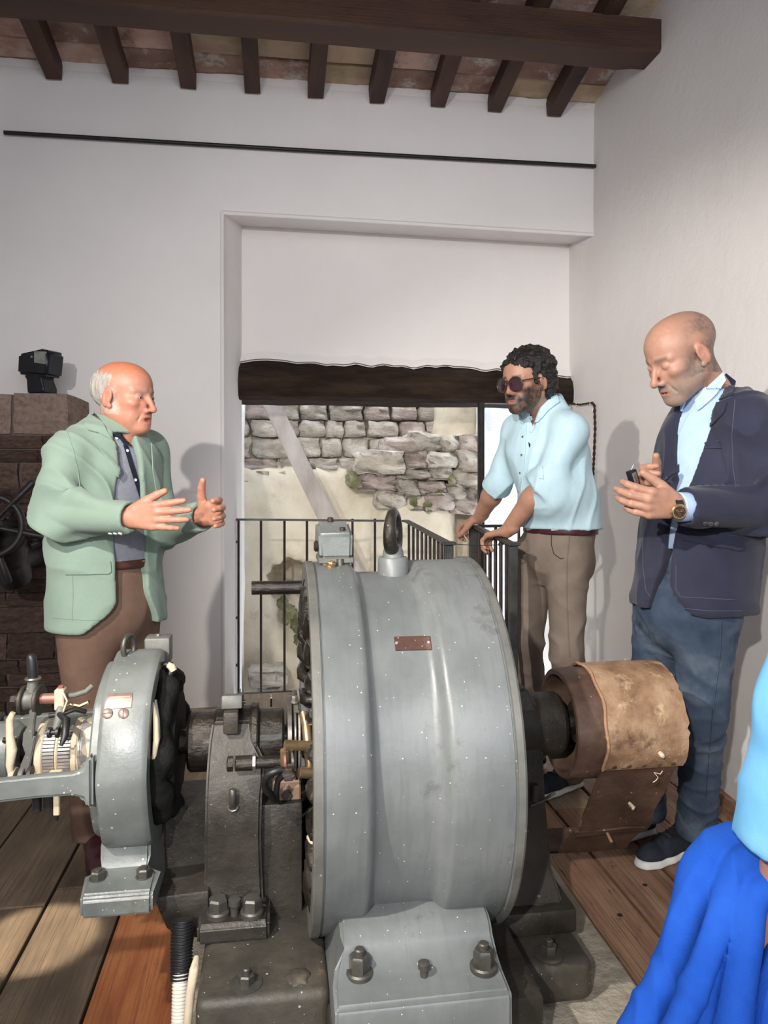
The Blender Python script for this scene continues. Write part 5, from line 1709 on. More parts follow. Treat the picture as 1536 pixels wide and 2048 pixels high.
# ================================================================== PEOPLE
M['skin'] = pm('skin', [(.90, .88, .88), (1.0, 1.0, 1.0)], 60, .48, bump=.12, bscale=220, vcol=True, spec=.4, sss=.12, bdist=.004)
M['eye'] = pm('eye', [(1, 1, 1), (1, 1, 1)], 5, .12, vcol=True, spec=.6)
M['hair_black'] = pm('hair_black', [(.004, .0035, .0035), (.014, .012, .011)], 60, .42, bump=.6, bscale=120, spec=.45)
M['hair_white'] = pm('hair_white', [(.28, .25, .22), (.46, .43, .39)], 60, .6, bump=.6, bscale=160, stretch=(1, 1, .35), spec=.3)
M['jacket_green'] = pm('jacket_green', [(.190, .258, .208), (.220, .292, .238)], 9, .85, bump=.25, bscale=300, sheen=.15, spec=.2)
M['jacket_navy'] = pm('jacket_navy', [(.018, .020, .040), (.034, .037, .066)], 5, .8, bump=.25, bscale=300, sheen=.15, spec=.2)
M['shirt_grey'] = pm('shirt_grey', [(.19, .20, .235), (.24, .25, .29)], 60, .85, bump=.15, bscale=300, spec=.2)
M['shirt_linen'] = pm('shirt_linen', [(.44, .62, .70), (.53, .71, .79)], 30, .85, stretch=(1, 1, .3), bump=.2, bscale=300, spec=.2)
M['shirt_blue'] = pm('shirt_blue', [(.40, .55, .80), (.46, .61, .86)], 40, .8, bump=.1, bscale=300, spec=.2)
M['navy_trim'] = pm('navy_trim', [(.010, .012, .022), (.018, .020, .034)], 30, .8, spec=.2)
M['trousers_brown'] = pm('trousers_brown', [(.135, .082, .060), (.165, .102, .075)], 20, .85, bump=.2, bscale=300, spec=.2)
M['trousers_taupe'] = pm('trousers_taupe', [(.170, .135, .110), (.215, .172, .142)], 14, .85, bump=.2, bscale=300, spec=.2)
M['denim'] = pm('denim', [(.024, .038, .068), (.060, .088, .136), (.165, .200, .255)], 4.5, .85, bump=.3, bscale=400, spec=.2, spots=((.020, .038, .060), 7, .58, .72, 'noise'))
M['leather_brown'] = pm('leather_brown', [(.045, .018, .014), (.075, .032, .024)], 20, .4, spec=.4)
M['leather_burgundy'] = pm('leather_burgundy', [(.030, .008, .012), (.055, .016, .022)], 20, .35, spec=.45)
M['gold'] = pm('gold', [(.70, .48, .26), (.80, .58, .34)], 30, .25, .9)
M['silver'] = pm('silver', [(.55, .55, .54), (.72, .72, .70)], 30, .22, .9)
M['button_dark'] = pm('button_dark', [(.06, .065, .06), (.10, .10, .095)], 30, .4)
M['button_white'] = pm('button_white', [(.75, .75, .72), (.85, .85, .82)], 30, .35)
M['sneaker'] = pm('sneaker', [(.012, .015, .024), (.026, .030, .042)], 30, .75, bump=.3, bscale=200, spec=.3)
M['sole_white'] = pm('sole_white', [(.66, .66, .63), (.76, .76, .73)], 20, .6)
M['lens_dark'] = pm('lens_dark', [(.020, .008, .014), (.045, .018, .028)], 8, .06, spec=.8)
M['frame_brown'] = pm('frame_brown', [(.03, .014, .012), (.06, .03, .022)], 30, .25, spec=.5)

UP = np.array([0, 0, 1.0])


def V3(p): return np.array(p, float)


def rotframe(fx, fy, pitch=0.0, roll=0.0):
    """columns forward, left, up of a head that looks along (fx, fy), pitched up by the angle"""
    f = np.array([fx, fy, 0.0]); f /= np.linalg.norm(f)
    l = np.array([-f[1], f[0], 0.0])
    c, s = math.cos(pitch), math.sin(pitch)
    f2 = f * c + UP * s
    u2 = UP * c - f * s
    c, s = math.cos(roll), math.sin(roll)
    l2 = l * c + u2 * s
    u3 = u2 * c - l * s
    return np.stack([f2, l2, u3], 1)


def head(vol, C, R, s=1.0, mouth=.002, nose=1.0, chin=1.0, jaw=1.0, brow=1.0, ears=1.0, slit=.0050):
    C = V3(C)
    T = lambda x, y, z: C + R @ (np.array([x, y, z]) * s)
    E = lambda c, r, k=0.0, mode='add', RR=None: vol.ell(T(*c), np.array(r) * s, R if RR is None else R @ RR, k * s, mode)
    K = lambda a, b, ra, rb, k=0.0, mode='add': vol.cone(T(*a), T(*b), ra * s, rb * s, k * s, mode=mode)
    E((-.020, 0, .040), (.100, .0765, .078))
    E((.024, 0, .036), (.068, .066, .066), .03)
    E((.028, 0, -.035), (.060, .058, .080), .03)
    for y in (-1, 1):
        K((-.010, y * .052 * jaw, -.050), (.062, y * .016, -.101), .020, .019, .028)
        E((.060, y * .043, -.022), (.024, .021, .018), .022)
        E((.048, y * .037, -.062), (.026, .018, .026), .022)
    E((.076, 0, -.102 * chin), (.019, .022, .017), .02)
    E((.074, 0, -.070), (.020, .030, .024), .02)
    for y in (-1, 1):
        K((.086, y * .012, .020), (.070, y * .047, .018), .0095 * brow, .008 * brow, .012)
        E((.104, y * .033, -.001), (.022, .0175, .0120), .012, 'sub')
        E((.0775, y * .0325, -.001), (.0135, .0150, .0125), .004)                # lids
        if slit > 0: E((.0940, y * .0325, -.0015), (.0100, .0120, slit), .002, 'sub')         # the open slit between them
    K((.088, 0, .012), (.106 * nose, 0, -.034), .0070, .0095, .010)
    E((.1075 * nose, 0, -.041), (.0125, .0108, .0105), .006)
    for y in (-1, 1):
        E((.0790, y * .0165, -.030), (.0170, .0130, .0210), .012)
        E((.0945, y * .0125, -.0455), (.0130, .0080, .0085), .006)
        E((.101, y * .0065, -.0545), (.005, .0032, .0035), .002, 'sub')
        K((.0905, y * .0250, -.050), (.0790, y * .0340, -.078), .0022, .0022, .005, 'sub')   # crease beside the mouth
    E((.0905, 0, -.0695 + mouth * .6), (.0085, .022, .0055), .005)
    E((.0890, 0, -.0820 - mouth * .8), (.0090, .020, .0065), .005)
    E((.104, 0, -.0755), (.018, .023, max(.0024, mouth)), .002, 'sub')
    for y in (-1, 1):
        a = .28
        RR = np.array([[math.cos(a), 0, math.sin(a)], [0, 1, 0], [-math.sin(a), 0, math.cos(a)]])
        out = np.array([[1, 0, 0], [0, 1, 0], [0, 0, 1.0]])
        E((-.010, y * .0785, -.006), (.0190 * ears, .0085, .0325 * ears), .004, 'add', RR)
        E((-.005, y * .0880, -.003), (.0125 * ears, .0070, .0235 * ears), .002, 'sub', RR)
        E((-.006, y * .0800, -.012), (.0060, .0050, .0100), .003, 'add', RR)
        E((-.001, y * .0770, -.034), (.0085, .0065, .0085), .004)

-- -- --

Exercise: Without the pictures, write out all of the material exactly.

Result of the exercise:
The Blender Python script for this scene continues. Write part 5, from line 1709 on. More parts follow. Treat the picture as 1536 pixels wide and 2048 pixels high.
# ================================================================== PEOPLE
M['skin'] = pm('skin', [(.90, .88, .88), (1.0, 1.0, 1.0)], 60, .48, bump=.12, bscale=220, vcol=True, spec=.4, sss=.12, bdist=.004)
M['eye'] = pm('eye', [(1, 1, 1), (1, 1, 1)], 5, .12, vcol=True, spec=.6)
M['hair_black'] = pm('hair_black', [(.004, .0035, .0035), (.014, .012, .011)], 60, .42, bump=.6, bscale=120, spec=.45)
M['hair_white'] = pm('hair_white', [(.28, .25, .22), (.46, .43, .39)], 60, .6, bump=.6, bscale=160, stretch=(1, 1, .35), spec=.3)
M['jacket_green'] = pm('jacket_green', [(.190, .258, .208), (.220, .292, .238)], 9, .85, bump=.25, bscale=300, sheen=.15, spec=.2)
M['jacket_navy'] = pm('jacket_navy', [(.018, .020, .040), (.034, .037, .066)], 5, .8, bump=.25, bscale=300, sheen=.15, spec=.2)
M['shirt_grey'] = pm('shirt_grey', [(.19, .20, .235), (.24, .25, .29)], 60, .85, bump=.15, bscale=300, spec=.2)
M['shirt_linen'] = pm('shirt_linen', [(.44, .62, .70), (.53, .71, .79)], 30, .85, stretch=(1, 1, .3), bump=.2, bscale=300, spec=.2)
M['shirt_blue'] = pm('shirt_blue', [(.40, .55, .80), (.46, .61, .86)], 40, .8, bump=.1, bscale=300, spec=.2)
M['navy_trim'] = pm('navy_trim', [(.010, .012, .022), (.018, .020, .034)], 30, .8, spec=.2)
M['trousers_brown'] = pm('trousers_brown', [(.135, .082, .060), (.165, .102, .075)], 20, .85, bump=.2, bscale=300, spec=.2)
M['trousers_taupe'] = pm('trousers_taupe', [(.170, .135, .110), (.215, .172, .142)], 14, .85, bump=.2, bscale=300, spec=.2)
M['denim'] = pm('denim', [(.024, .038, .068), (.060, .088, .136), (.165, .200, .255)], 4.5, .85, bump=.3, bscale=400, spec=.2, spots=((.020, .038, .060), 7, .58, .72, 'noise'))
M['leather_brown'] = pm('leather_brown', [(.045, .018, .014), (.075, .032, .024)], 20, .4, spec=.4)
M['leather_burgundy'] = pm('leather_burgundy', [(.030, .008, .012), (.055, .016, .022)], 20, .35, spec=.45)
M['gold'] = pm('gold', [(.70, .48, .26), (.80, .58, .34)], 30, .25, .9)
M['silver'] = pm('silver', [(.55, .55, .54), (.72, .72, .70)], 30, .22, .9)
M['button_dark'] = pm('button_dark', [(.06, .065, .06), (.10, .10, .095)], 30, .4)
M['button_white'] = pm('button_white', [(.75, .75, .72), (.85, .85, .82)], 30, .35)
M['sneaker'] = pm('sneaker', [(.012, .015, .024), (.026, .030, .042)], 30, .75, bump=.3, bscale=200, spec=.3)
M['sole_white'] = pm('sole_white', [(.66, .66, .63), (.76, .76, .73)], 20, .6)
M['lens_dark'] = pm('lens_dark', [(.020, .008, .014), (.045, .018, .028)], 8, .06, spec=.8)
M['frame_brown'] = pm('frame_brown', [(.03, .014, .012), (.06, .03, .022)], 30, .25, spec=.5)

UP = np.array([0, 0, 1.0])


def V3(p): return np.array(p, float)


def rotframe(fx, fy, pitch=0.0, roll=0.0):
    """columns forward, left, up of a head that looks along (fx, fy), pitched up by the angle"""
    f = np.array([fx, fy, 0.0]); f /= np.linalg.norm(f)
    l = np.array([-f[1], f[0], 0.0])
    c, s = math.cos(pitch), math.sin(pitch)
    f2 = f * c + UP * s
    u2 = UP * c - f * s
    c, s = math.cos(roll), math.sin(roll)
    l2 = l * c + u2 * s
    u3 = u2 * c - l * s
    return np.stack([f2, l2, u3], 1)


def head(vol, C, R, s=1.0, mouth=.002, nose=1.0, chin=1.0, jaw=1.0, brow=1.0, ears=1.0, slit=.0050):
    C = V3(C)
    T = lambda x, y, z: C + R @ (np.array([x, y, z]) * s)
    E = lambda c, r, k=0.0, mode='add', RR=None: vol.ell(T(*c), np.array(r) * s, R if RR is None else R @ RR, k * s, mode)
    K = lambda a, b, ra, rb, k=0.0, mode='add': vol.cone(T(*a), T(*b), ra * s, rb * s, k * s, mode=mode)
    E((-.020, 0, .040), (.100, .0765, .078))
    E((.024, 0, .036), (.068, .066, .066), .03)
    E((.028, 0, -.035), (.060, .058, .080), .03)
    for y in (-1, 1):
        K((-.010, y * .052 * jaw, -.050), (.062, y * .016, -.101), .020, .019, .028)
        E((.060, y * .043, -.022), (.024, .021, .018), .022)
        E((.048, y * .037, -.062), (.026, .018, .026), .022)
    E((.076, 0, -.102 * chin), (.019, .022, .017), .02)
    E((.074, 0, -.070), (.020, .030, .024), .02)
    for y in (-1, 1):
        K((.086, y * .012, .020), (.070, y * .047, .018), .0095 * brow, .008 * brow, .012)
        E((.104, y * .033, -.001), (.022, .0175, .0120), .012, 'sub')
        E((.0775, y * .0325, -.001), (.0135, .0150, .0125), .004)                # lids
        if slit > 0: E((.0940, y * .0325, -.0015), (.0100, .0120, slit), .002, 'sub')         # the open slit between them
    K((.088, 0, .012), (.106 * nose, 0, -.034), .0070, .0095, .010)
    E((.1075 * nose, 0, -.041), (.0125, .0108, .0105), .006)
    for y in (-1, 1):
        E((.0790, y * .0165, -.030), (.0170, .0130, .0210), .012)
        E((.0945, y * .0125, -.0455), (.0130, .0080, .0085), .006)
        E((.101, y * .0065, -.0545), (.005, .0032, .0035), .002, 'sub')
        K((.0905, y * .0250, -.050), (.0790, y * .0340, -.078), .0022, .0022, .005, 'sub')   # crease beside the mouth
    E((.0905, 0, -.0695 + mouth * .6), (.0085, .022, .0055), .005)
    E((.0890, 0, -.0820 - mouth * .8), (.0090, .020, .0065), .005)
    E((.104, 0, -.0755), (.018, .023, max(.0024, mouth)), .002, 'sub')
    for y in (-1, 1):
        a = .28
        RR = np.array([[math.cos(a), 0, math.sin(a)], [0, 1, 0], [-math.sin(a), 0, math.cos(a)]])
        out = np.array([[1, 0, 0], [0, 1, 0], [0, 0, 1.0]])
        E((-.010, y * .0785, -.006), (.0190 * ears, .0085, .0325 * ears), .004, 'add', RR)
        E((-.005, y * .0880, -.003), (.0125 * ears, .0070, .0235 * ears), .002, 'sub', RR)
        E((-.006, y * .0800, -.012), (.0060, .0050, .0100), .003, 'add', RR)
        E((-.001, y * .0770, -.034), (.0085, .0065, .0085), .004)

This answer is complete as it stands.